Markram ‘needed to get kicked down’

- STUART HESS stuart.hess@inl.co.za

AIDEN Markram has acknowledg­ed that being left out of the national team has been the “kick up the ar**,” he needed after life as a profession­al cricketer had become too easy.

Markram started playing again two weeks ago, having missed two months of the season after fracturing a finger during the first Test against England at the end of December. But he has not been picked for the Proteas, and he says he is glad he hasn’t.

“A lot of things have been put into perspectiv­e. I was on cloud nine and the world seemed great.
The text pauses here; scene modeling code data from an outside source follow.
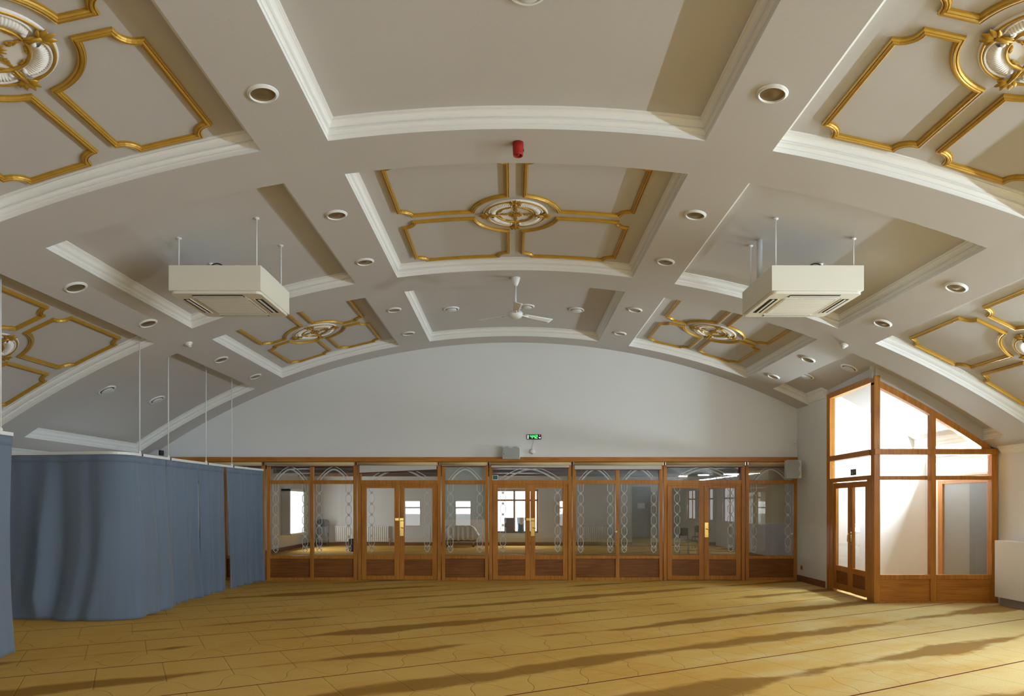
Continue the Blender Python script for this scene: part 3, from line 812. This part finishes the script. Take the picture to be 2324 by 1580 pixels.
# radiator cabinet by the side wall
t = thing('radiator_cabinet', 'long white boxed radiator cabinet along the window wall beside the vestibule', 'cabinet', (8.05, 9.9, 0))
MB().box(0, .195, -1.9, 1.86, .135, 1.075).build('casing', M['white'], t, bevel=.006)
MB().box(.05, .19, -1.88, .9, 0, .135).box(.05, .19, .91, 1.80, 0, .135).build('plinth', M['kick'], t)

# ------------------------------------------------------------ curtains and track
ZR = 2.42
rail = [(-8.18, 10.42), (-7.0, 10.36), (-6.05, 10.20)]
rc = Vector((-5.86, 10.44))
for i in range(1, 8):
    a = radians(-105 + 100 * i / 7); rail.append((rc.x + .26 * cos(a), rc.y + .26 * sin(a)))
rail += [(-5.62, 11.0), (-5.64, 12.2), (-5.60, 13.6), (-5.50, 14.8), (-5.43, 15.38)]
class Path:
    def __init__(s, pts):
        s.p = [Vector(q) for q in pts]; s.d = [0]
        for a, c in zip(s.p, s.p[1:]): s.d.append(s.d[-1] + (c - a).length)
    def at(s, t):
        for i in range(len(s.p) - 1):
            if t <= s.d[i + 1] or i == len(s.p) - 2:
                f = (t - s.d[i]) / (s.d[i + 1] - s.d[i]); p = s.p[i].lerp(s.p[i + 1], f)
                e = (s.p[i + 1] - s.p[i]).normalized(); return p, Vector((e.y, -e.x))
    def yat(s, y):
        best = min((abs(s.at(k * .01)[0].y - y), k * .01) for k in range(int(s.d[-1] * 100)) if s.at(k * .01)[0].x > -5.8)
        return best[1]
RPth = Path(rail)
def track(t, pth, t0, t1, base):
    pts = []; k = t0
    while k < t1 - .02: pts.append(k); k += .06
    pts.append(t1)
    P3 = [pth.at(k)[0] for k in pts]
    mb = MB()
    rings = []
    for k in pts:
        p, nn = pth.at(k)
        rings += [(p.x + nn.x * a - base[0], p.y + nn.y * a - base[1], z) for a, z in ((-.014, -.02), (.014, -.02), (.014, .02), (-.014, .02))]
    m_ = len(pts)
    fs = [(i * 4 + q, i * 4 + (q + 1) % 4, (i + 1) * 4 + (q + 1) % 4, (i + 1) * 4 + q) for i in range(m_ - 1) for q in range(4)] + [(0, 1, 2, 3), (4 * m_ - 1, 4 * m_ - 2, 4 * m_ - 3, 4 * m_ - 4)]
    mb.add(rings, fs); return mb.build('track', M['steelw'], t)
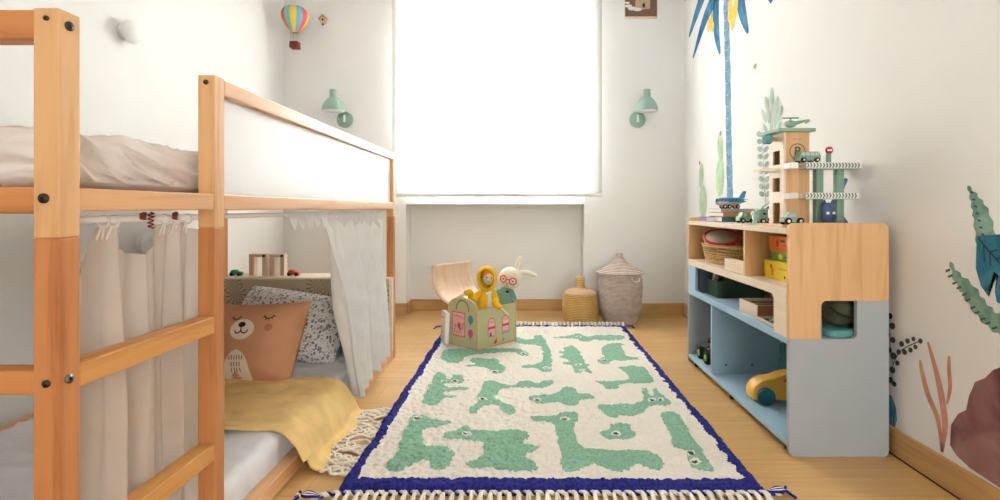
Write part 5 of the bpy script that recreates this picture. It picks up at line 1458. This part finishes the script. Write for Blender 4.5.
decal(m, 'palm_tree_sticker', [palm_b, palm_d, line_w, ban], 'tall blue palm tree sticker with yellow fruit on the right wall', (728, 100))
m = MB(); leafblob(m, w0, 755, 67, 1.5, 2.6, -.3); m.m(1); leafblob(m, w1, 756, 65, 1, 1.4, .6)
decal(m, 'bee_sticker', [col('bee_gold', (196, 160, 90)), col('bee_brown', (150, 120, 80))], 'tiny golden bee sticker to the right of the palm trunk', (755, 66))
cac = water('cactus_green', (172, 200, 160), (206, 222, 194), 12); pkm = col('cactus_flower', (206, 120, 120), .8)
m = MB(); leafblob(m, w0, 703, 203, 3.6, 18); leafblob(m, w1, 701.5, 176, 2.4, 13, .05); m.m(1); leafblob(m, w1, 700, 163, .7, 2.5)
decal(m, 'cactus_sticker', [cac, pkm], 'slim pale green cactus sticker nearest the window', (702, 190))
m = MB(); leafblob(m, w0, 720, 178, 4.2, 19); leafblob(m, w1, 720.6, 147, 2.8, 15, -.05); m.m(1); leafblob(m, w1, 721, 133, 1.0, 2.6)
decal(m, 'cactus_sticker', [cac, pkm], 'pale green cactus sticker with a pink tip left of the palm trunk', (720, 165))
mint = water('mint_leaf', (160, 190, 176), (200, 218, 206), 14)
m = MB(); px_stroke(m, w0, [(772, 88), (772, 110), (773, 150), (772, 200)], .006)
for k, (x, y, rx, ry, tl) in enumerate(((772, 96, 1.8, 9, 0), (767, 104, 1.7, 8, -.15), (777, 104, 1.7, 8, .15), (764.5, 116, 1.7, 8, -.3), (780, 114, 1.7, 8, .3), (769, 116, 1.6, 8, -.1), (776, 120, 1.6, 8, .15), (766, 130, 1.7, 8, -.35), (779, 130, 1.7, 8, .3), (771, 132, 1.6, 8, 0))):
    leafblob(m, w1, x, y, rx, ry, tl)
decal(m, 'leafy_cactus_sticker', [mint], 'mint green many-leaved plant sticker behind the toy garage', (772, 120))
gl = water('grey_leaf', (140, 160, 150), (190, 204, 196), 14)
m = MB(); px_stroke(m, w0, [(762, 128), (763, 150), (764, 180), (766, 204)], .003)
for k in range(9):
    for s_ in (-1, 1): leafblob(m, w1, 762.6 + .35 * k + s_ * 3.2, 134 + 7.5 * k, 2.3, 3.2, s_ * .7)
decal(m, 'branch_sticker', [gl], 'grey-green leafy twig sticker just left of the toy garage', (763, 160))
kelp = water('kelp_green', (96, 136, 124), (150, 184, 168), 20); kd = col('kelp_notch', (60, 92, 84), .8)
m = MB()
P = spline([(*wp(*p), 0) for p in ((968, 186), (975, 200), (981, 215), (986, 240), (990, 262))], 8)
m.stroke(w0, [(p.x, p.y) for p in P], [.002 + .030 * math.sin(PI * min(.5, .6 * i / (len(P) - 1))) + .003 * math.sin(i * 1.4) for i in range(len(P))])
m.m(1)
for k in range(9):
    y = 192 + 7 * k; x = 970 + .26 * (y - 190); m.stroke(w1, [wp(x, y), wp(x + 3.2, y + 1)], .0028)
decal(m, 'kelp_sticker', [kelp, kd], 'upright green kelp sticker rising from behind the teal leaf', (980, 215))
m = MB()
P = spline([(*wp(*p), 0) for p in ((950, 262), (957, 277), (968, 290), (978, 305), (990, 318), (1004, 328))], 8)
m.stroke(w0, [(p.x, p.y) for p in P], [.002 + .024 * math.sin(PI * min(.5, .9 * i / (len(P) - 1))) + .004 * math.sin(i * 1.1) for i in range(len(P))])
m.m(1)
for k in range(11):
    t_ = k / 10; a = P[int(3 + t_ * (len(P) - 6))]; m.stroke(w1, [(a.x + .024, a.y - .014), (a.x + .008, a.y - .006)], .003)
decal(m, 'kelp_sticker', [kelp, kd], 'slanting green kelp sticker below the teal leaf', (972, 296))
tealf = water('teal_leaf', (40, 100, 128), (76, 140, 160), 14); vein = col('leaf_vein', (24, 62, 84), .8)
m = MB(); m.mark(w1, [wp(*p) for p in ((977, 236), (990, 235), (1004, 234), (1018, 240), (1024, 262), (1014, 292), (1008, 300), (1003, 305), (997, 302), (995, 292), (999, 276), (994, 272), (990, 286), (989, 297), (981, 286), (976, 268))], 4)
m.m(1)
for pts in ([(979, 238), (990, 252), (1003, 266), (1014, 278)], [(984, 245), (985, 262)], [(990, 252), (991, 266)], [(990, 252), (998, 250)], [(997, 259), (1008, 256)]):
    m.stroke(w2, [wp(*p) for p in pts], .0022)
decal(m, 'leaf_sticker', [tealf, vein], 'large dark teal leaf sticker at the right edge of the wall', (992, 268))
dl = col('dark_leaf', (62, 78, 78), .8)
m = MB(); px_stroke(m, w0, [(892, 385), (893, 365), (902, 350), (922, 340)], .0016); px_stroke(m, w0, [(893, 365), (890, 345), (889, 315)], .0016)
for x, y, r in ((890, 316, 2.6), (892.5, 326, 2.8), (888, 334, 2.4), (893, 340, 2.6), (889.5, 350, 2.4), (894, 356, 3), (899, 352, 2.2), (902, 344, 2.4), (905, 352, 2.4), (908, 341, 2.2), (911, 350, 2.2), (914, 339, 2), (916, 347, 2), (921, 341, 2.2), (893, 370, 2.8), (898, 363, 2.2), (891, 380, 2.6), (895, 384, 2.2)):
    leafblob(m, w1, x, y, r, r * 1.25, .4)
decal(m, 'leaf_twig_sticker', [dl], 'dark grey small-leaved twig sticker beside the shelf end', (900, 350))
m = MB(); m.mark(w0, [wp(*p) for p in ((885, 392), (892, 396), (896, 408), (897, 420), (894, 431), (885, 434))], 3); m.m(1)
m.stroke(w1, [wp(888, 400), wp(893, 412), wp(894, 428)], .0014)
decal(m, 'shell_sticker', [water('shell_blue', (70, 140, 170), (130, 180, 196), 16), vein], 'blue shell sticker low on the wall right behind the shelf', (892, 415))
coral = water('coral_pink', (204, 140, 124), (224, 172, 152), 12)
m = MB()
for pts, wd in (([(942, 452), (938, 420), (928, 395), (922, 372), (920, 360)], .008), ([(942, 452), (945, 425), (942, 400), (937, 375), (928, 342)], .010), ([(947, 404), (950, 388), (949, 370), (949, 356)], .005)):
    PP = spline([(*wp(*p), 0) for p in pts], 8); k = len(PP)
    m.stroke(w0, [(p.x, p.y) for p in PP], [.0025 + wd * math.sin(PI * (.08 + .84 * i / (k - 1))) for i in range(k)])
decal(m, 'coral_sticker', [coral], 'pink three-stranded coral sticker above the baseboard', (940, 400))
m = MB(); m.mark(w0, [wp(*p) for p in ((1000, 488), (985, 478), (970, 468), (957, 456), (950, 445), (951, 425), (958, 414), (966, 410), (969, 396), (975, 382), (985, 378), (993, 370), (1004, 366), (1020, 372), (1034, 392), (1040, 430), (1036, 488), (1024, 496))], 6)
decal(m, 'rock_sticker', [water('rock_mauve', (120, 78, 80), (176, 132, 126), 7)], 'large mauve rock sticker at the bottom right of the wall', (985, 430))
I needed to get kicked down,” Markram said at the Wanderers on Sunday, after scoring his second hundred in a week for the Titans in the One-Day Cup.

“I was fortunate with the start of my internatio­nal career, and things have really gone south since, but I quite enjoy the fact that it is all on my shoulders now, it depends how hard I work.

“I was a little spoiled, maybe even a bit of brat in the initial stages of my career, and I thought everything would be fine. I needed this kick up the ar** and now it’s about putting the head down and working hard.”

The heady days of 2018, especially the Test series against Australia where he scored two hundreds against an attack featuring Mitchell Starc, Pat Cummins, Josh Hazlewood and Nathan Lyon, seemed a long way off when 18 months later he was smashing his fist into a wall and breaking his hand in the process after making “a pair,” in the second Test against India in Pune last October.

Markram’s overall Test record remains a good one – he has scored 1 424 runs in 20 matches at an average of 38.48. Last year he averaged just 28.61 in 13 Test innings and his problems against spin – first highlighte­d in Sri Lanka in 2018 – continued in India last year although by the time of the Pune Test, he was struggling against seam bowling too.

Markram was on the cusp of getting dropped during the England series earlier this summer, but injury saved the selectors from making that decision.

The time off has given Markram the opportunit­y to reflect on his career and he is aware of the changes that must be made. “I needed to spend hours in the gym, to put in the sacrifices. The focus for me now is to really forget about performanc­e and to get stuck in,” he said.

He like many others had a poor World Cup as well – scoring only 140 runs in six innings – and at the moment it appears that other players have moved ahead of him in the pecking order in the “white ball”, formats. He met with Cricket SA’s interim director of cricket, Graeme Smith last week and was told he remained part of the Proteas’ plans.